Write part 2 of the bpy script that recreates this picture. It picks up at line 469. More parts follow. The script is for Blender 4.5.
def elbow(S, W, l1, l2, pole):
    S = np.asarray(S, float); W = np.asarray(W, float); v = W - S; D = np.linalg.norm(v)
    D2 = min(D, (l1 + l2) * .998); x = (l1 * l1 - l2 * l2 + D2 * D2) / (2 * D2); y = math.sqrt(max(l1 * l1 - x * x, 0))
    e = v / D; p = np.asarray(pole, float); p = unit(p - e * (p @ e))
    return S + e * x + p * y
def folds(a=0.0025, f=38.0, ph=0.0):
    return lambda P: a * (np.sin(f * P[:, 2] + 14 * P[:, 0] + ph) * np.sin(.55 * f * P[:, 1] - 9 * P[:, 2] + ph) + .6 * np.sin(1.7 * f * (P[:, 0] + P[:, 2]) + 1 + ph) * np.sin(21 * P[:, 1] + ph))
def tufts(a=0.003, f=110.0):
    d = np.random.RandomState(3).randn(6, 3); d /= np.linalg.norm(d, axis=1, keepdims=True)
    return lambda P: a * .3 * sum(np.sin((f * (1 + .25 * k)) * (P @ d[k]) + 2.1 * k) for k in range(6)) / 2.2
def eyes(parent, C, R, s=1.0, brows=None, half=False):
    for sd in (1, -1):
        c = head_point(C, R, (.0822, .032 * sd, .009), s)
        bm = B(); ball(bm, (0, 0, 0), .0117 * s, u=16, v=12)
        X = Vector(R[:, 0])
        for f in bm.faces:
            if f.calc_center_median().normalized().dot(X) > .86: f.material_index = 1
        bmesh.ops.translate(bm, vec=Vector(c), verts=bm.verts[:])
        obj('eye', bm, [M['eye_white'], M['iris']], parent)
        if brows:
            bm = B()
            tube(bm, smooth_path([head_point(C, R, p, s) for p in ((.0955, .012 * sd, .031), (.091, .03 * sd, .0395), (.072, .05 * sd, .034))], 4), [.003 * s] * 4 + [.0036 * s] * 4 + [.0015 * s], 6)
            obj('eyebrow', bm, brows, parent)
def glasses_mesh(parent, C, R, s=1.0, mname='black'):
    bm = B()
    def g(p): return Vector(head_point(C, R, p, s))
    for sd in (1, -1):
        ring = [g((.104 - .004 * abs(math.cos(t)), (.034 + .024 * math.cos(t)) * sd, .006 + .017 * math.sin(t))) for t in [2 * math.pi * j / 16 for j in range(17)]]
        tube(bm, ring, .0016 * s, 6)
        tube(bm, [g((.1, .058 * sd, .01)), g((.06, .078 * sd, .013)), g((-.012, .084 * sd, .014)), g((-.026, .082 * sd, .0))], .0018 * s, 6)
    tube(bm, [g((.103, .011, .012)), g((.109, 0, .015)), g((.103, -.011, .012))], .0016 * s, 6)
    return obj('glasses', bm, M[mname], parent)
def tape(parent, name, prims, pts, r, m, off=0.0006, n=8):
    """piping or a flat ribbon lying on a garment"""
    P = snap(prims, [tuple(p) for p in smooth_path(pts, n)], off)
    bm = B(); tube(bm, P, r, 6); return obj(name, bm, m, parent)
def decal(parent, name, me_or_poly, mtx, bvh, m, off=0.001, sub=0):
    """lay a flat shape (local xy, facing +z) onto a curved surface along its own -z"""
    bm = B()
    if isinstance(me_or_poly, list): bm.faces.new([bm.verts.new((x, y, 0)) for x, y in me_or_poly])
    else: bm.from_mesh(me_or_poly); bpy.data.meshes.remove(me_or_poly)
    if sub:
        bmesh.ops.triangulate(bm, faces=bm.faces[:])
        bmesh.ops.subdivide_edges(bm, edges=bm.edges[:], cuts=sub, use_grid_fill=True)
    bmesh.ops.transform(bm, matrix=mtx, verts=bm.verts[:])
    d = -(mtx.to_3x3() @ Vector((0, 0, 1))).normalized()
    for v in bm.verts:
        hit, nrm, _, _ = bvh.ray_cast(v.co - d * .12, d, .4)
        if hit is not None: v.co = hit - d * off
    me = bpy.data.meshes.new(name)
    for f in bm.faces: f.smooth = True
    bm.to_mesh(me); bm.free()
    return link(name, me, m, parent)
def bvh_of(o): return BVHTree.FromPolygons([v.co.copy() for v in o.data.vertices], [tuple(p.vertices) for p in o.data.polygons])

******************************

= Exercise requirements =
Each line of the listing should be echoed back exactly.

= Written reply =
Write part 2 of the bpy script that recreates this picture. It picks up at line 469. More parts follow. The script is for Blender 4.5.
def elbow(S, W, l1, l2, pole):
    S = np.asarray(S, float); W = np.asarray(W, float); v = W - S; D = np.linalg.norm(v)
    D2 = min(D, (l1 + l2) * .998); x = (l1 * l1 - l2 * l2 + D2 * D2) / (2 * D2); y = math.sqrt(max(l1 * l1 - x * x, 0))
    e = v / D; p = np.asarray(pole, float); p = unit(p - e * (p @ e))
    return S + e * x + p * y
def folds(a=0.0025, f=38.0, ph=0.0):
    return lambda P: a * (np.sin(f * P[:, 2] + 14 * P[:, 0] + ph) * np.sin(.55 * f * P[:, 1] - 9 * P[:, 2] + ph) + .6 * np.sin(1.7 * f * (P[:, 0] + P[:, 2]) + 1 + ph) * np.sin(21 * P[:, 1] + ph))
def tufts(a=0.003, f=110.0):
    d = np.random.RandomState(3).randn(6, 3); d /= np.linalg.norm(d, axis=1, keepdims=True)
    return lambda P: a * .3 * sum(np.sin((f * (1 + .25 * k)) * (P @ d[k]) + 2.1 * k) for k in range(6)) / 2.2
def eyes(parent, C, R, s=1.0, brows=None, half=False):
    for sd in (1, -1):
        c = head_point(C, R, (.0822, .032 * sd, .009), s)
        bm = B(); ball(bm, (0, 0, 0), .0117 * s, u=16, v=12)
        X = Vector(R[:, 0])
        for f in bm.faces:
            if f.calc_center_median().normalized().dot(X) > .86: f.material_index = 1
        bmesh.ops.translate(bm, vec=Vector(c), verts=bm.verts[:])
        obj('eye', bm, [M['eye_white'], M['iris']], parent)
        if brows:
            bm = B()
            tube(bm, smooth_path([head_point(C, R, p, s) for p in ((.0955, .012 * sd, .031), (.091, .03 * sd, .0395), (.072, .05 * sd, .034))], 4), [.003 * s] * 4 + [.0036 * s] * 4 + [.0015 * s], 6)
            obj('eyebrow', bm, brows, parent)
def glasses_mesh(parent, C, R, s=1.0, mname='black'):
    bm = B()
    def g(p): return Vector(head_point(C, R, p, s))
    for sd in (1, -1):
        ring = [g((.104 - .004 * abs(math.cos(t)), (.034 + .024 * math.cos(t)) * sd, .006 + .017 * math.sin(t))) for t in [2 * math.pi * j / 16 for j in range(17)]]
        tube(bm, ring, .0016 * s, 6)
        tube(bm, [g((.1, .058 * sd, .01)), g((.06, .078 * sd, .013)), g((-.012, .084 * sd, .014)), g((-.026, .082 * sd, .0))], .0018 * s, 6)
    tube(bm, [g((.103, .011, .012)), g((.109, 0, .015)), g((.103, -.011, .012))], .0016 * s, 6)
    return obj('glasses', bm, M[mname], parent)
def tape(parent, name, prims, pts, r, m, off=0.0006, n=8):
    """piping or a flat ribbon lying on a garment"""
    P = snap(prims, [tuple(p) for p in smooth_path(pts, n)], off)
    bm = B(); tube(bm, P, r, 6); return obj(name, bm, m, parent)
def decal(parent, name, me_or_poly, mtx, bvh, m, off=0.001, sub=0):
    """lay a flat shape (local xy, facing +z) onto a curved surface along its own -z"""
    bm = B()
    if isinstance(me_or_poly, list): bm.faces.new([bm.verts.new((x, y, 0)) for x, y in me_or_poly])
    else: bm.from_mesh(me_or_poly); bpy.data.meshes.remove(me_or_poly)
    if sub:
        bmesh.ops.triangulate(bm, faces=bm.faces[:])
        bmesh.ops.subdivide_edges(bm, edges=bm.edges[:], cuts=sub, use_grid_fill=True)
    bmesh.ops.transform(bm, matrix=mtx, verts=bm.verts[:])
    d = -(mtx.to_3x3() @ Vector((0, 0, 1))).normalized()
    for v in bm.verts:
        hit, nrm, _, _ = bvh.ray_cast(v.co - d * .12, d, .4)
        if hit is not None: v.co = hit - d * off
    me = bpy.data.meshes.new(name)
    for f in bm.faces: f.smooth = True
    bm.to_mesh(me); bm.free()
    return link(name, me, m, parent)
def bvh_of(o): return BVHTree.FromPolygons([v.co.copy() for v in o.data.vertices], [tuple(p.vertices) for p in o.data.polygons])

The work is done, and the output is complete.